--- begin INFORMATION SHOWN ---
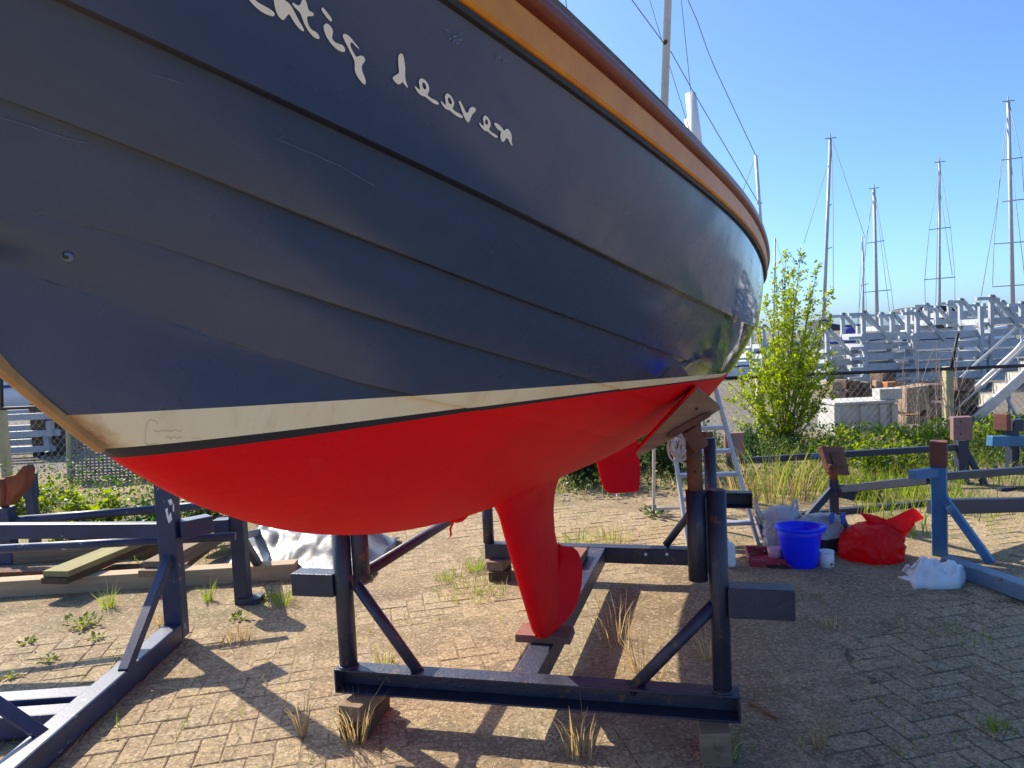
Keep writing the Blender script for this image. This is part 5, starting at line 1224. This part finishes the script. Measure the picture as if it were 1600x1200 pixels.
bush(1345,803,6.6,.3,.2,.16,420,.05,M['leaf_mid'],'low pale green plant behind the dark cradle rail near the bags')
bush(1560,760,8.6,.7,.4,.42,1500,.05,M['leaf_mid'],'wide green bush at the right edge under the stairs')
bush(1185,760,8.9,.4,.4,.45,900,.05,M['leaf_dark'],'dark green bush at the foot of the young tree')
# dead bramble canes
br=MB(); bc=V(PY(1445,690,9.7),0)
for k in range(34):
    b=bc+Vector((U(-.35,.5),U(-.15,.2),0)); hgt=U(.5,1.35); sw=U(-.35,.35); tip=b+Vector((sw,U(-.2,.2),hgt)); br.path([b,b.lerp(tip,.4)+Vector((-sw*.25,0,.08)),b.lerp(tip,.75)+Vector((-sw*.1,0,.06)),tip],[.005,.004,.0035,.002],4,False)
    for j in range(5):
        u=U(.3,1); p=b.lerp(tip,u); br.path([p,p+rv()*.12+ZD*.05],[.002,.001],3,False)
M['cane']=painted('cane',(.30,.20,.15),(.40,.30,.24),.9,20)
tag(br.build('dead_brambles',M['cane']),'dry reddish brown bramble canes growing through the fence before the timber blocks','brambles')
for i,(px,y,s) in enumerate(((1530,9.6,-.1),)):
    pass
# tall grass by the ladder
def tuft(px,py,n,h,sp,mat,label,y=None,dry=0.,name='grass_tuft',lean=(0,0),w=.0022,cat='grass tuft'):
    c=PZ(px,py,0) if y is None else V(PY(px,py,y),0); c=V(c,0.0); g=LV(); dlv=LV()
    for k in range(n):
        a=U(0,6.28); r=sp*R()**.7; p=c+Vector((r*math.cos(a),r*math.sin(a),0)); d=(ZD+Vector((math.cos(a)*U(0,.5)+lean[0],math.sin(a)*U(0,.5)+lean[1],0))*.55).normalized()
        bend=Vector((math.cos(a)+U(-.6,.6),math.sin(a)+U(-.6,.6),U(-.9,.1))); g_=dlv if R()<dry else g
        g_.blade(p,d,bend*U(.2,1),h*U(.45,1.1),w*U(.7,1.4))
    if g.v and dlv.v:
        t=thing(name,c,label,cat); g.build('green_blades',mat,t); dlv.build('dry_stalks',M['grass_dry'],t); return t
    o=(g if g.v else dlv).build(name,mat if g.v else M['grass_dry']); return tag(o,label,cat)
tuft(1205,800,110,.60,.25,M['grass_g'],'tall green and straw coloured grass between the ladder and the carrier bag',y=6.6,dry=.45,w=.004)
tuft(1255,795,100,.52,.22,M['grass_g'],'tall dry grass fanning out behind the dark tote bag',y=6.7,dry=.6,lean=(.2,0),w=.004)
tuft(1160,790,80,.5,.15,M['grass_g'],'straw coloured grass seen through the ladder treads',y=6.5,dry=.8,w=.004)
tuft(473,1148,26,.21,.025,M['grass_dry'],'slender upright dry grass left of the cradle corner block',dry=.75)
tuft(557,1160,60,.24,.05,M['grass_dry'],'dense dry grass clump before the timber blocks at the left cradle corner',dry=.9)
tuft(905,1178,46,.22,.06,M['grass_dry'],'dry grass clump before the middle of the front cross beam',dry=.9)
tuft(1128,1186,60,.15,.05,M['grass_g'],'mixed dry and green grass clump at the right front corner of the cradle',dry=.55)
tuft(1005,1050,40,.26,.10,M['grass_dry'],'thin bleached grass stalks in shade before the right brace',dry=1.)
tuft(962,1005,36,.30,.10,M['grass_dry'],'tangled bleached stalks in the shadow right of the keel beam',dry=1.,lean=(-.2,.1))
tuft(1108,1030,26,.22,.04,M['grass_dry'],'pale dry stalks just left of the right front cradle post',dry=1.)
tuft(1277,1168,18,.24,.03,M['grass_dry'],'thin dry stalks on the shaded paving right of the cradle',dry=1.,lean=(-.2,0))
tuft(1560,1140,60,.05,.06,M['grass_g'],'small green grass tuft near the right bottom corner of the paving',dry=.1)
tuft(600,1040,46,.10,.06,M['grass_g'],'short green and dry tuft on the paving behind the left brace',dry=.4)
tuft(735,925,160,.08,.25,M['grass_g'],'flat spreading pale green grass on the sunlit paving left of the keel',dry=.35)
tuft(700,905,60,.09,.10,M['grass_g'],'small green tuft near the rear left end of the cradle',dry=.2)
tuft(745,890,70,.13,.08,M['grass_g'],'bright green tuft beside the rear left timber blocks',dry=.1)
tuft(372,1000,60,.10,.10,M['grass_dry'],'sprawling dry weed on the sunlit paving right of the foreground post',dry=.85)
tuft(440,945,70,.14,.09,M['grass_g'],'green and dry tuft at the end of the long pale timber',dry=.35)
tuft(325,940,46,.16,.03,M['grass_g'],'bright green upright tuft before the long timber right of the foreground post',dry=.1)
tuft(170,950,50,.17,.05,M['grass_g'],'green grass blades before the long timber left of the brace',dry=.15)
tuft(258,975,46,.11,.08,M['grass_dry'],'dry brown tuft beside the foot of the foreground cradle post',dry=.8)
tuft(895,850,90,.14,.16,M['grass_g'],'young green grass behind the rear cross beam',dry=.25)
tuft(960,845,90,.15,.16,M['grass_g'],'grass with dandelions behind the rear cross beam',dry=.35)
tuft(1300,980,30,.10,.09,M['grass_dry'],'flattened straw on the sandy shaded ground before the white cloth',dry=1.)
tuft(1500,995,60,.05,.14,M['grass_g'],'patch of low green moss and grass right of the straw',dry=.3)
def weed(px,py,n,r,label,mat=M['leaf_mid'],ls=.035):
    c=PZ(px,py,0); lv=LV()
    for k in range(n):
        a=U(0,6.28); d=Vector((math.cos(a),math.sin(a),U(.1,.9))).normalized(); l=ls*U(.6,1.3); lv.leaf(c+Vector((math.cos(a),math.sin(a),0))*r*R()+ZD*U(0,r*.5),d,ZD+rv()*.4,l,l*.33)
    return tag(lv.build('weed',mat),label,'weed')
weed(130,978,70,.10,'broad bright green weed patch on the sunlit paving at the left')
weed(43,1005,20,.03,'small green weed rosette near the left edge of the paving')
weed(75,1032,20,.03,'green weed rosette with a twig right of the small rosette')
weed(150,998,16,.03,'tiny yellowish weed left of the blue brace')
weed(14,1060,16,.03,'tiny weed at the left edge above the crossing beams')
weed(420,935,30,.06,'bright green weed under the end of the cradle arm')
weed(372,968,24,.06,'pale green weed between the post and the dry tuft')
weed(1024,806,30,.12,'broad leaved weed at the foot of the ladder rear leg',M['leaf_dark'],.07)
for i,(x,yv) in enumerate(((965,773),(947,784),(976,786),(983,792))):
    p=PY(x,yv,6.9+.1*i); t=thing('dandelion',V(p,0),['white dandelion clock directly below the rudder','pale dandelion clock left below the rudder','white dandelion clock right below the rudder','lowest white dandelion clock below the rudder'][i],'dandelion','dandelion clocks')
    mb=MB(); mb.path([V(p,0),p.lerp(V(p,0),.5)+Vector((.01,0,0)),p],.0025,4); mb.build('stem',M['bark'],t)
    lv=LV()
    for k in range(60): d=rv(); lv.leaf(p,d,rv(),.024,.006)
    lv.build('seed_head',M['white_paint'],t)
# grass and ground cover nobody could count
g=LV()
def patch(n,x0,x1,y0,y1,h,w,dens=None):
    k=0
    while k<n:
        x,y=U(x0,x1),U(y0,y1)
        if dens and R()>dens(x,y): k+=.25; continue
        k+=1; a=U(0,6.28); g.blade(Vector((x,y,-.004)),(ZD+Vector((math.cos(a),math.sin(a),0))*U(0,.35)).normalized(),Vector((math.cos(a),math.sin(a),-.3))*U(0,1.2),h*U(.35,1.25),w)
cl=lambda x,y: max(0,min(1,.45+1.3*fbm(x,y,.9,2)))
patch(14000,2.9,8.5,5.2,9.8,.24,.0038,cl)
patch(3800,-3.5,3.,7.3,9.9,.17,.0032,cl)
patch(2600,-8,-2.,5.6,9.8,.17,.0032,cl)
patch(2400,-3.5,4.5,2.,7.,.06,.0022,lambda x,y:max(0,fbm(x,y,1.1,2)*1.6))
tag(g.build('grass',M['grass_g']),kind='stuff')
g=LV(); patch(2600,2.9,8.5,5.5,9.8,.26,.0026,cl); patch(1500,-6,3,7,9.9,.24,.0026,cl); patch(2200,-3.2,4.5,1.9,7.,.05,.0016,lambda x,y:max(.08,fbm(x+5,y,1.3,2)*1.8))
# loose straw lying on the ground
for k in range(3600):
    x,y=U(-3.2,4.5),U(2.,6.8)
    if fbm(x,y,.8,2)<-.05: continue
    a=U(0,6.28); l=U(.02,.10); g.blade(Vector((x,y,.006)),Vector((math.cos(a),math.sin(a),.03)),Vector((-math.sin(a),math.cos(a),0))*U(-1,1),l,.0017)
tag(g.build('dry_grass',M['grass_dry']),kind='stuff')
u=LV()
for k in range(26000):
    x=U(-8,9); y=9.95-2.9*R()**1.6; 
    if -7.8<x<-4.0 and y>8.6 and R()<.9: continue
    hh=.16+.6*max(0,fbm(x,y,.8,3)+.35)*max(.25,min(1,(y-7)/2.2))
    if x>2.2: hh=min(hh,.30)
    z=hh*R()**.6; l=U(.03,.06); u.leaf(Vector((x,y,z)),(rv()+ZD*.2).normalized(),rv()*.7+ZD,l,l*.36)
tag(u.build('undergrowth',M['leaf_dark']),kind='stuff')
# small crumbs of litter and stones on the paving
peb=MB()
for k in range(260):
    x,y=U(-3,4.5),U(2.1,6.5); r=U(.002,.007); c=Vector((x,y,.003)); 
    vs=[c+Vector((r*U(.7,1.3),0,0)),c+Vector((0,r*U(.7,1.3),0)),c-Vector((r*U(.7,1.3),0,0)),c-Vector((0,r*U(.7,1.3),0)),c+ZD*r]; peb.add(vs,[(0,1,4),(1,2,4),(2,3,4),(3,0,4)])
tag(peb.build('grit',M['block_b']),kind='stuff')
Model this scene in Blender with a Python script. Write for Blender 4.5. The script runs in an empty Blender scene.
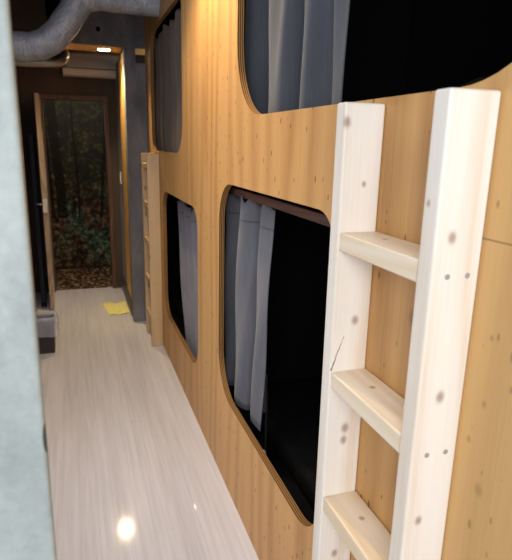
--- end INFORMATION SHOWN ---
INSTRUCTION
Starting from the line where "tag(u.build('undergrowth',M['leaf_dark']),kind='stuff')" appears, copy every line through the end of the material, both ends included, but no pictures.

COMPLETED TASK
tag(u.build('undergrowth',M['leaf_dark']),kind='stuff')
# small crumbs of litter and stones on the paving
peb=MB()
for k in range(260):
    x,y=U(-3,4.5),U(2.1,6.5); r=U(.002,.007); c=Vector((x,y,.003)); 
    vs=[c+Vector((r*U(.7,1.3),0,0)),c+Vector((0,r*U(.7,1.3),0)),c-Vector((r*U(.7,1.3),0,0)),c-Vector((0,r*U(.7,1.3),0)),c+ZD*r]; peb.add(vs,[(0,1,4),(1,2,4),(2,3,4),(3,0,4)])
tag(peb.build('grit',M['block_b']),kind='stuff')
Model this scene in Blender with a Python script. Write for Blender 4.5. The script runs in an empty Blender scene.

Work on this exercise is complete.